Objectifs du théâtre indépendant

  • Surmonter le passé en abandonnant complètement le sainet.
  • Créer une dramaturgie moderne et critique envers la situation sociale et politique.
  • Attirer un public jeune.
  • Utiliser une langue standardisée sans castillanismes ni vulgarismes.
  • Former les acteurs.

Le théâtre de Manuel de Pedrolo : Absurde et engagement

Période clé et thèmes existentiels

On peut diviser le théâtre de Manuel de Pedrolo en trois étapes, bien qu'à proprement parler, il n'y ait qu'une étape fondamentale, forte et solide, qui se situe dans la seconde moitié des années 50. Pendant cette période, Manuel de Pedrolo mène des réflexions rigoureuses et complexes sur des questions fondamentales de l'existence humaine et pose des questions troublantes sur la permanence et l'absurde. Il s'interroge sur la solidarité humaine, la conformité à la réalité, le désir de révolte et ses difficultés, la recherche de la connaissance, la communication, la mort et la transcendance (Els hereus de la cadira, 1954).

Le huis clos et l'absurde

Les personnages de Pedrolo vivent dans un monde fermé qui les sépare radicalement de l'espace extérieur. Ainsi, nous trouvons des personnages en prison, dont les plus déterminés luttent pour renverser les murs, tandis que d'autres finissent par les accepter et s'y habituer par crainte de l'espace extérieur. Scéniquement, ces situations de conflit soutiennent des huis clos angoissants et claustrophobiques, où les personnages sont soumis à des actions routinières et inutiles : Cruma (1957), Pell vella al fons del pou (1957), La nostra mort de cada dia (1958), Homes i no (1959), Tècnica de cambra (1964), Situació bis (1965), etc.

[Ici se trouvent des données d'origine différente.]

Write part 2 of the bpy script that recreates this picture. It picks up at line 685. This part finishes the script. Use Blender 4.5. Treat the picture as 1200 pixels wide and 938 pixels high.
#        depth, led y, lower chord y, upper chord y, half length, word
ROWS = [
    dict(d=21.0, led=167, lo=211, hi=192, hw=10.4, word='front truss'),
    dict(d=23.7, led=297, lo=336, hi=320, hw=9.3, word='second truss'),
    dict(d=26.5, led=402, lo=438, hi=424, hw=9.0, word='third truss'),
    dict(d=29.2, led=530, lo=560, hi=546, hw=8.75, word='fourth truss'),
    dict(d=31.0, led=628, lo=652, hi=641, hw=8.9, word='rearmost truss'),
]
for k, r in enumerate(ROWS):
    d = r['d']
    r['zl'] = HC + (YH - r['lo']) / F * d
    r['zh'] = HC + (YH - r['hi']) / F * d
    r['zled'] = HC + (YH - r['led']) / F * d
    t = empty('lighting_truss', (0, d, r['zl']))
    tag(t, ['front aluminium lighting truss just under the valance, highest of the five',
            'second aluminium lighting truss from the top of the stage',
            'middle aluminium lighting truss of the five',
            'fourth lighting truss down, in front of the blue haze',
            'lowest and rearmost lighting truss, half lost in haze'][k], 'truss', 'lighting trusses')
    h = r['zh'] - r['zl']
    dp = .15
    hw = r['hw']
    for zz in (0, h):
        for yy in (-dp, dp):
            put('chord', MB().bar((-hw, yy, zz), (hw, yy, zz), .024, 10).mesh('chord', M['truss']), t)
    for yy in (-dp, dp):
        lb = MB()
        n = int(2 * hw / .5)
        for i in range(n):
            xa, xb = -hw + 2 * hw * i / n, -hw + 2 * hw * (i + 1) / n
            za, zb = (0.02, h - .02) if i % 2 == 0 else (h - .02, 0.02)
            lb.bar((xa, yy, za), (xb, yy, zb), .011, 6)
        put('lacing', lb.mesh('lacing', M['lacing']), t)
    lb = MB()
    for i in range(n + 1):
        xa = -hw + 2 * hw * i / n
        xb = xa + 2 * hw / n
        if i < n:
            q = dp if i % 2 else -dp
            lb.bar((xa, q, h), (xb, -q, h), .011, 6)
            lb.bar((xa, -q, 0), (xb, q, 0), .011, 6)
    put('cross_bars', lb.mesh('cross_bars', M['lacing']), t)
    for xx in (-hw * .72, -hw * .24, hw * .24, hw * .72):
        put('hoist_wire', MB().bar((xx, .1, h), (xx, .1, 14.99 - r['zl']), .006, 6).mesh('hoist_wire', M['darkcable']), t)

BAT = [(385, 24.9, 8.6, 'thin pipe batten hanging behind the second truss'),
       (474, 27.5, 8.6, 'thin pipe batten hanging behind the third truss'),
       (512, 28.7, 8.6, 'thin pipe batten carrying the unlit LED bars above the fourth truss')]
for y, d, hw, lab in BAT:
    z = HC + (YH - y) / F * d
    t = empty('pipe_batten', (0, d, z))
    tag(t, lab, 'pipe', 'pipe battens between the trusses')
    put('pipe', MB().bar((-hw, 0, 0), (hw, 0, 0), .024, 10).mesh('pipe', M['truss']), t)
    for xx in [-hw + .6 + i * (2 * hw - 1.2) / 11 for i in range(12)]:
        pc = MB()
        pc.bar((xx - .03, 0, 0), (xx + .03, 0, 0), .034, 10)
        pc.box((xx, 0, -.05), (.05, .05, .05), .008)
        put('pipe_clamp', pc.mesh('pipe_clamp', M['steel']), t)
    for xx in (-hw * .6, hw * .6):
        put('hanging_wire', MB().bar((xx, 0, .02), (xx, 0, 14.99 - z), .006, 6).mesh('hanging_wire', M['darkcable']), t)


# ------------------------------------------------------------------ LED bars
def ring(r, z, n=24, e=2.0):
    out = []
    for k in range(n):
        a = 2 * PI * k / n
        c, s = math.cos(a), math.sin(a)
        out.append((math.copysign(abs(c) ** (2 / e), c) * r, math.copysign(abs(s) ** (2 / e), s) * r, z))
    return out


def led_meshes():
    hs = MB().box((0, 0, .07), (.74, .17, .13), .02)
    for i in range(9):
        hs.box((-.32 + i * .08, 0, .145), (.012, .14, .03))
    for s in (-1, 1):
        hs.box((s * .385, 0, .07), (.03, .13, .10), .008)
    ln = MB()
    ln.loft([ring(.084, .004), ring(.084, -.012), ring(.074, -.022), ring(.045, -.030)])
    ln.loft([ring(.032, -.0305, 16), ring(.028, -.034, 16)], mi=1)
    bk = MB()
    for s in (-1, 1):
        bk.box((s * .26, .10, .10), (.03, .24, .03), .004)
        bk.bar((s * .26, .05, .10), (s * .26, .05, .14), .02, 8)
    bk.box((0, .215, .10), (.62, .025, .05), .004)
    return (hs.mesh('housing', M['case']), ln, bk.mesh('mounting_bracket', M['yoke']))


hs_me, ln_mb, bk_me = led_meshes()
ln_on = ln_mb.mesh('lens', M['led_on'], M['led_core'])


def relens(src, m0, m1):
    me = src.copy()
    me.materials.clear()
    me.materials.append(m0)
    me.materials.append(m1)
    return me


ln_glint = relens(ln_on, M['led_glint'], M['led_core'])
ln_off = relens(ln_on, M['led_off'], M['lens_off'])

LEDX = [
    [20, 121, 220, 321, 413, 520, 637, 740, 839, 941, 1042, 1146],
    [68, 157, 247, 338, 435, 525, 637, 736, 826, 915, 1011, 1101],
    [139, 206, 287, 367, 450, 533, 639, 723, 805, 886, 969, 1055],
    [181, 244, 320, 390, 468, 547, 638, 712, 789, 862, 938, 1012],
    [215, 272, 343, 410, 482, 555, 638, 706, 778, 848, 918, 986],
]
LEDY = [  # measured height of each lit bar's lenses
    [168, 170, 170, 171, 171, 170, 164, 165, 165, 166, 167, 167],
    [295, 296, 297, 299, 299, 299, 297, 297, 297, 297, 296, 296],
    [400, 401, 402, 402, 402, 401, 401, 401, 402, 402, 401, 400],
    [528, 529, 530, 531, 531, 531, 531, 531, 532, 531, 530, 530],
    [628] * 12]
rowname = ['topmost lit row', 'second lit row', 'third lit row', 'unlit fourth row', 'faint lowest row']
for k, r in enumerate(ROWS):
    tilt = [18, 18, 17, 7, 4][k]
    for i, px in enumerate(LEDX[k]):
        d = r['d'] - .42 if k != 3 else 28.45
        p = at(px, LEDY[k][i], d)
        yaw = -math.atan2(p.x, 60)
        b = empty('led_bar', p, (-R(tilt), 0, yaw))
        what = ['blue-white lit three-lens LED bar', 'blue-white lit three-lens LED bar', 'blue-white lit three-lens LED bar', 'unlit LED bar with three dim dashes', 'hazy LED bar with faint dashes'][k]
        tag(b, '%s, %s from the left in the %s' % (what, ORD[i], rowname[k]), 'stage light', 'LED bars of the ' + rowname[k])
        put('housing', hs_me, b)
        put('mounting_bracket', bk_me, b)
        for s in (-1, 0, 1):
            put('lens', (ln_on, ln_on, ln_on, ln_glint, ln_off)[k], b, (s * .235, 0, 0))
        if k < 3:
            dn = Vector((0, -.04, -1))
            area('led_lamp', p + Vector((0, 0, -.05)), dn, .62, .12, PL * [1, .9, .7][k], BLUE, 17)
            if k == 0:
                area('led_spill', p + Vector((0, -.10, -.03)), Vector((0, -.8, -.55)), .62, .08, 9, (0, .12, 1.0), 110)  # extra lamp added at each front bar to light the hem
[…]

Pessimisme et critique sociale

Préoccupé par la condition humaine dans un sens transcendant, mais engagé envers un pays et une époque très spécifiques, Pedrolo hérite des thèmes existentiels et les sert sous les formes de l'absurde. Le théâtre de Manuel de Pedrolo est pessimiste si l'on considère les problèmes collectifs, et constitue une mise en œuvre rigoureuse de la réalité, réalisée en représentant des traits qui la définissent et la synthétisent. Les personnages vivent repliés sur leur monde intérieur, essayant de l'expliquer, même s'ils ne s'intéressent pas au monde des autres. Très souvent, les personnages vivent dans cette prison, tentant de clarifier son origine, car ils n'ont qu'un vague et confus souvenir du passé.